I’d read about Dell bringing back the XP option, but I didn’t think it’d gone into effect yet.
May 23rd, 2007 at 2:12 pm
Yeah, the UFP /is/ communist, but advanced technology has allowed them to overcome the shortcomings of communism. Noone /has/ to work, and everyone gets everything they need anyway. You can argue that the UFP isn’t realistic, but it’d certainly be a comfrotable lifestyle, more so than any other setting with which I have that kind of intimate familiarity.
Of course, I don’t know much about Transhuman Space, either.
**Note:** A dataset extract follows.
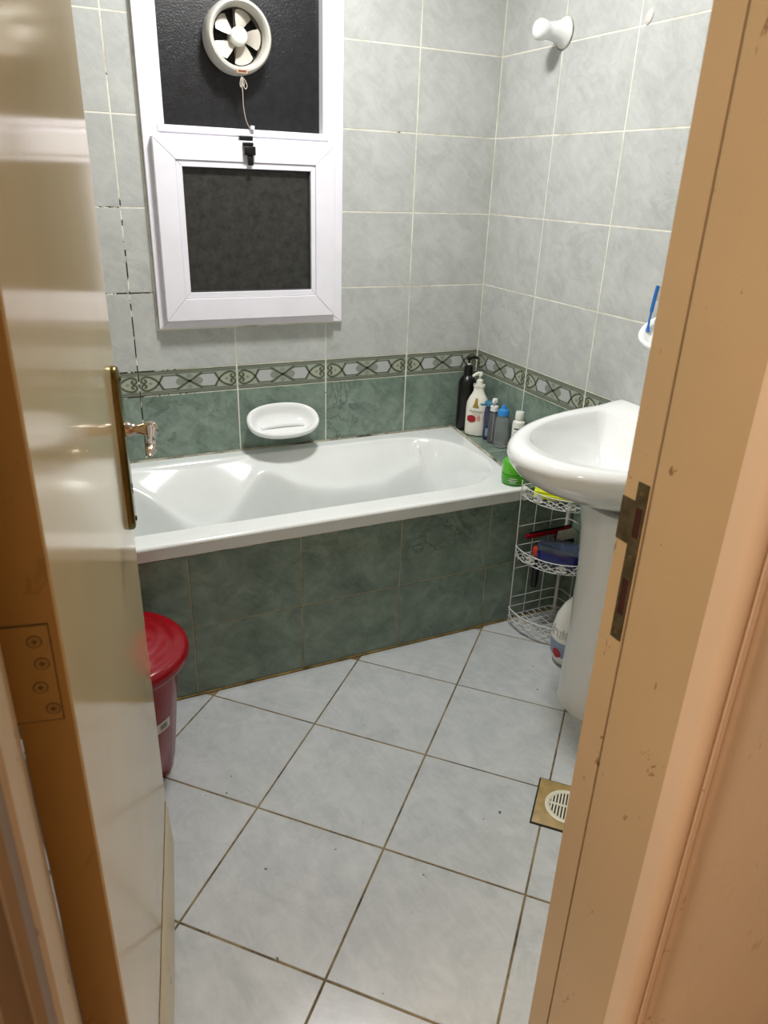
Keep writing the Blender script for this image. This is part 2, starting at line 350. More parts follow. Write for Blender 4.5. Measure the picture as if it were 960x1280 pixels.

At some points in spacetime, Asimov’s Robots/Foundation universe (I don’t know if this setting as a proper name) can be pretty comfy, too. Imagine living on a plantation where all the work was done by uncomplaining robots.
May 23rd, 2007 at 5:08 pm
I think life as a Federation citizen would be pretty boring — your only entertainment would be classic literature, news, and the two hours per month that you’re allowed access to the state-run holosuites. No internet, no television. (Not as we know them, anyway.) You’d be comfortable, but I think most people (with even modest ambitions) wouldn’t be satisfied.
May 24th, 2007 at 11:54 am
I would go with Star Wars, pre-Phantom Menace. That way you could be a Jedi when they were respected, without worrying about Darth Vader or hordes of cannon fodder stormtroopers. An outer rim frontier planet like Tattooine would be a good place to hang out; no one would be overly concerned about the occasional lightsaber decapitation.